Deal-related incentives
We are often asked about special or one-time incentive pay for the successful execution of a transaction in addition to the treatment of in-cycle incentive plans.
  • For the nonexecutive population, a bonus for successful project completion is typically only given to employees who “wear two hats” during the due diligence and/or integration process for major transactions (e.g., midlevel finance or HR leaders). The value of these awards is not typically significant, and is either granted as a spot bonus or tied to a deal milestone (e.g., deal close).

  • Executives are most often excluded from these project success bonus plans because M&A strategy is considered a core part of their job responsibilities. That said, boards may elect to recognize executives’ achievement for a successful major acquisition through higher annual incentive scoring (e.g., a maximum score on the bonus’s nonfinancial component), or an increase in target compensation/LTI target value over time due to higher revenue and/or company value. Special one-time equity grants or synergy incentives designed to reward cost cuts are reserved for extraordinary circumstances only.
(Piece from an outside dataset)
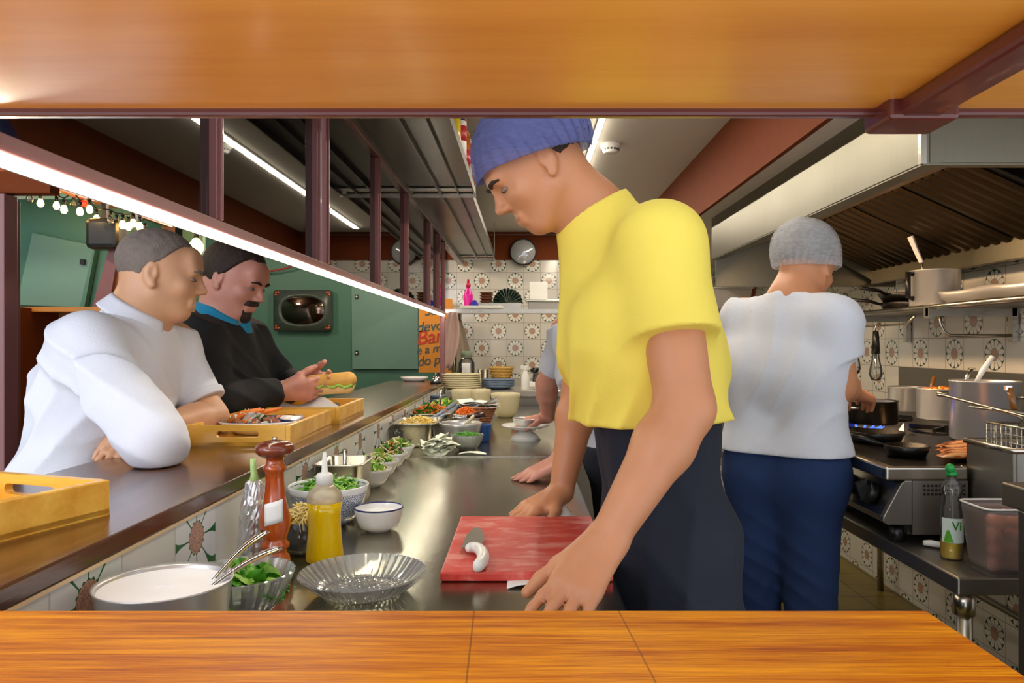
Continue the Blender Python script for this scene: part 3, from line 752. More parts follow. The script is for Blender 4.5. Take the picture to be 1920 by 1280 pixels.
tray('serving_tray', 'yellow wooden tray under the hands of the man in the black jacket', (-.572, 2.30, BZ), .03, .27, .40)
tray('serving_tray', 'nearest yellow wooden tray, empty, cut by the left edge of the picture', (-.598, 1.075, BZ), PI-.33, .285, .42)
t3 = bpy.data.objects['serving_tray.002']; t3.location = (-.598-.0, 1.075, BZ); t3.rotation_euler = (0, 0, -.33)
# the nearest tray runs towards the viewer from its far-right corner
for ch in t3.children:
    ch.location.y = -.42
def bowl_prof(r, h, rb, th=.004, n=8, p=1.8):
    out = []; 
    for i in range(n+1):
        t_ = i/n; out.append((rb+(r-rb)*t_**(1/p), .004+(h-.004)*t_**1.15))
    inn = [(max(x-th, 0), z+(th if i < 2 else 0)) for i, (x, z) in enumerate(out)]
    return [(0, 0), (rb*.9, 0)]+out+[(r-th*.5, h+.0015)]+inn[::-1]+[(0, inn[0][1])]
def bowl(name, label, cat, c, r, h, rb, m, rim=None, group=None, th=.004, p=1.8, fn=None, seg=40, rimw=.002):
    t = T(name, label, cat, c, 0, group)
    bo = O('body', MB().lathe(bowl_prof(r, h, rb, th, 8, p), seg=seg, fn=fn), m, t)
    if rim: O('rim', MB().tube([((r-th*.5)*math.cos(a*PI/16), (r-th*.5)*math.sin(a*PI/16), h) for a in range(32)], rimw, 6, closed=True), rim, bo)
    return t
def leafpile(name, label, cat, c, r, hh, specs, zb=0, group=None, seed=1, base=None):
    """loose leaves and shreds heaped in a dish: one uncountable mass"""
    rnd = random.Random(seed); m = MB(); mats = []
    if base is not None:
        mats.append(base); m.sph((0, 0, zb), (r*.86, r*.86, hh*.75), 14, 0)
    for k, (mt, num, size, kind) in enumerate(specs):
        mats.append(mt); mi = len(mats)-1
        for _ in range(num):
            a = rnd.random()*2*PI; q = r*math.sqrt(rnd.random())*.95
            z = zb+hh*(1-(q/r)**2)*.85+rnd.random()*hh*.3
            p = Vector((q*math.cos(a), q*math.sin(a), z)); R = rotm(rnd.uniform(-1, 1), rnd.uniform(-1, 1), rnd.random()*6.3); s_ = size*rnd.uniform(.6, 1.25)
            if kind == 'leaf':
                cu = rnd.uniform(-.5, .5); wv = rnd.random()*6
                def g(u, v, p=p, R=R, s_=s_, cu=cu, wv=wv):
                    w_ = math.sin(PI*min(max(u, .03), .97))**.6
                    x = (u-.5)*s_; y = (v-.5)*s_*.75*w_
                    return tuple(p+R @ Vector((x, y, cu*(x*x+y*y)/s_*2+.08*s_*math.sin(wv+v*9+u*5))))
                m.grid(g, 5, 4, True, mi)
            elif kind == 'shred':
                L = s_; d = R @ Vector((L, 0, 0)); e = R @ Vector((0, 0, L*.25)); w_ = .0013+size*.018
                m.tube([p-d*.5, p+e, p+d*.5], w_, 4, True, mi)
            else:
                m.sph(tuple(p), (s_*.5, s_*.4, s_*.3), 6, mi, R)
    return O(name, m, mats, None, loc=c, label=label, cat=cat, group=group, kind='stuff')
L_, S_, C_ = 'leaf', 'shred', 'chunk'
# --- plate of food on the middle tray
c = (-.70, 1.99, BZ+.010)
t = T('plate', 'white dinner plate with a dark blue rim on the middle tray', 'plate', c)
O('body', MB().lathe([(0, 0), (.07, 0), (.088, .012), (.112, .032), (.110, .035), (.086, .016), (.068, .005), (0, .005)], seg=48), M['white'], t)
O('rim_band', MB().lathe([(.0885, .0195), (.1085, .0352), (.109, .0358), (.088, .0205)], seg=48), M['navy'], t)
leafpile('meal', 'salad, carrot strips and meat heaped on the blue-rimmed plate', 'food', (c[0]-.018, c[1]-.01, c[2]+.010), .068, .030,
         [(M['paper'], 16, .045, L_), (M['leafl'], 14, .04, L_), (M['carrot'], 7, .045, S_), (M['meat'], 26, .028, C_), (M['cabb'], 14, .04, L_)], 0, seed=3, base=M['meat'])
m = MB()
for i, (x, y) in enumerate(((-.05, .0), (.0, .02), (-.03, -.03))):
    m.tube([(x-.04, y, .02), (x, y+.01, .04), (x+.045, y+.03, .05)], [.006, .007, .004], 8)
O('carrot_sticks', m, M['carrot'], None, loc=(c[0]-.01, c[1], c[2]+.01), label='orange carrot sticks lying on top of the meal', cat='carrot sticks', kind='stuff')
O('napkin', MB().grid(lambda u, v: (-.10+.2*u, -.06+.12*v+.02*u, .004+.045*math.sin(PI*v)*(.6+.4*math.sin(3*u))+.012*math.sin(9*u+4*v)), 14, 10), M['paper'], None, loc=(-.70, 2.44, BZ+.012), solid=.002,
  label='crumpled white napkin in the tray of the man in black', cat='napkin')
# --- far end of the bar
t = T('plate', 'white plate alone at the far end of the bar top', 'plate', tuple(W(777, 712, 4.95)[:2])+(BZ,))
O('body', MB().lathe([(0, 0), (.06, 0), (.07, .006), (.092, .026), (.09, .029), (.066, .012), (0, .01)], seg=40), M['white'], t)
t = T('service_bell', 'small chrome service bell on a black base at the far end of the bar', 'bell', tuple(W(817, 718, 4.62)[:2])+(BZ,))
O('base', MB().lathe([(0, 0), (.034, 0), (.034, .012), (.028, .018), (0, .018)], seg=28), M['black'], t)
O('dome', MB().lathe([(.031, .018), (.03, .03), (.022, .042), (.008, .048), (0, .049)], seg=28), M['chrome'], t)
O('button', MB().cyl((0, 0, .049), (0, 0, .06), .003).sph((0, 0, .062), .006), M['chrome'], t)
# --- pepper mill
t = T('pepper_mill', 'tall turned reddish wooden pepper mill with a white paper tag', 'pepper mill', (-.426, 1.27, TW))
mw = wood('mill_wood', '8a2e08', 'c05a1c', axis=2, scale=6, stretch=8, rough=.18, coat=.6)
O('body', MB().lathe([(0, 0), (.0255, 0), (.027, .004), (.027, .028), (.0235, .042), (.0195, .046), (.0195, .052), (.024, .056), (.024, .062), (.019, .068), (.0195, .072), (.026, .092), (.0255, .108), (.020, .128), (.0165, .152), (.0155, .172), (.0155, .183), (.019, .187), (.0195, .191), (.016, .196), (.0145, .2), (.0145, .206), (0, .206)], seg=48), mw, t)
O('head', MB().lathe([(0, .206), (.014, .206), (.026, .211), (.032, .218), (.0325, .226), (.026, .233), (.012, .236), (0, .236)], seg=48), wood('mill_head_wood', '5e2412', '7e3a20', axis=0, scale=5, rough=.22, coat=.5), t)
O('nut', MB().cyl((0, 0, .236), (0, 0, .242), .004), M['chrome'], t)
O('tag', MB().grid(lambda u, v: (.0268*math.cos(-1.9+1.15*u), .0268*math.sin(-1.9+1.15*u), .096+.037*v+.008*u), 8, 4), M['paper'], t, solid=.0006, label='white paper tag')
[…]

What are you trying to accomplish?
Ultimately, the rule of thumb on compensation decisions during M&A is to maximize alignment with shareholders’ best interests. In our experience, the most effective approach is to focus on what this deal is trying to accomplish and how the two companies will work together going forward rather than looking only at competitive practices. Major acquisitions often disrupt culture and strategy, and a deal’s announcement may create uncertainty in the workforce. The most successful acquirer compensation plans reflect not only the alignment of business outcomes and pay programs, but also the culture and values that the combined organization embodies.